“I even told my husband I would rather he didn’t come home!” she jokes. But then she gets serious: “Because of this experience, I never wanted to have another baby. I believe the long working hours of husbands cause the low birth rate in Japan.”

Low birth rate is no joke in one of East Asia’s most affluent nations. “Japan’s population shrank by its largest amount on record in 2014,” reports Ana Swanson for The Washington Post. “Japan’s declining population has a powerful impact on its economic situation, and not for the better. An aging population leaves the country with fewer workers and more dependents. And conventional wisdom says aging leads to slower economic growth and more deflationary forces, both of which make it more difficult for Japan to chip away at the substantial debt burden from its economic crisis at the beginning of the 1990s.”

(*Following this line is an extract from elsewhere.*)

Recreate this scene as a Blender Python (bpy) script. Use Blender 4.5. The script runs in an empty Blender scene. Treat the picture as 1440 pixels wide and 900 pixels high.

In essence, what may have contributed to much of Japan’s economic success—the world-famous Japanese work ethic—might, in the long run, spell economic doom.

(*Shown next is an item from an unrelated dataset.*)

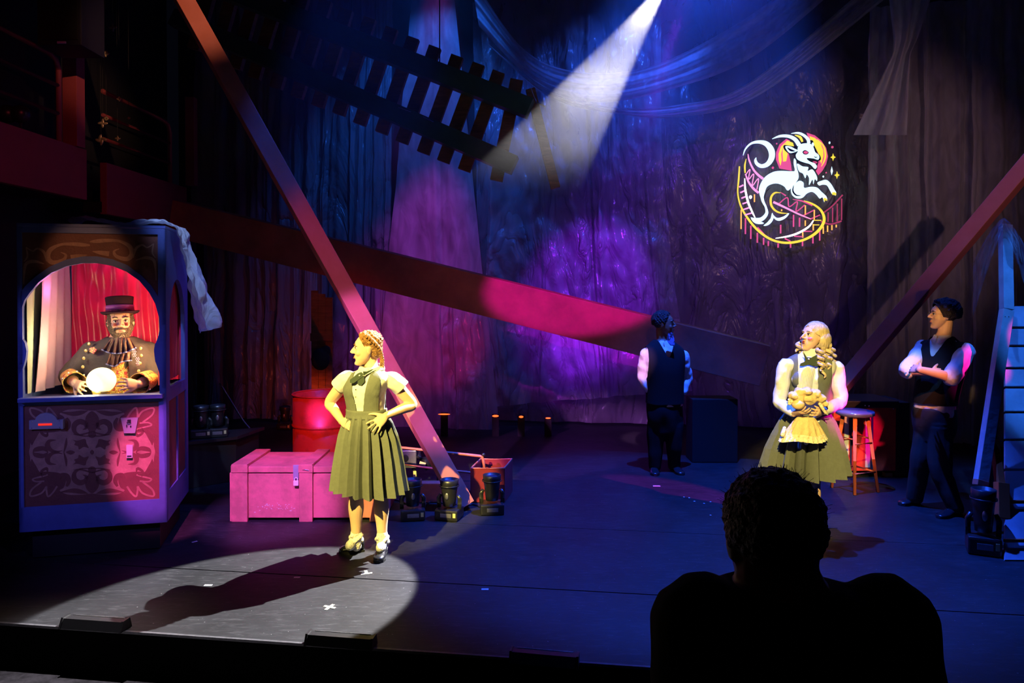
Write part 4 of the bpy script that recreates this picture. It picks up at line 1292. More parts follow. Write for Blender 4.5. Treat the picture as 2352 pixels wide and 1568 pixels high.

Komuro, a former Shiseido beauty executive who knows her way around the board room, is a smiling prophet with a way out. She adds that since striking out at developing a more sane work-life balance, her husband has been able to alter his schedule, take on his fair share of household chores and parental duties—“doing as much as I do,” Komuro says. “My attitude has also completely changed, and I began to want to have another child. In fact, I am pregnant!”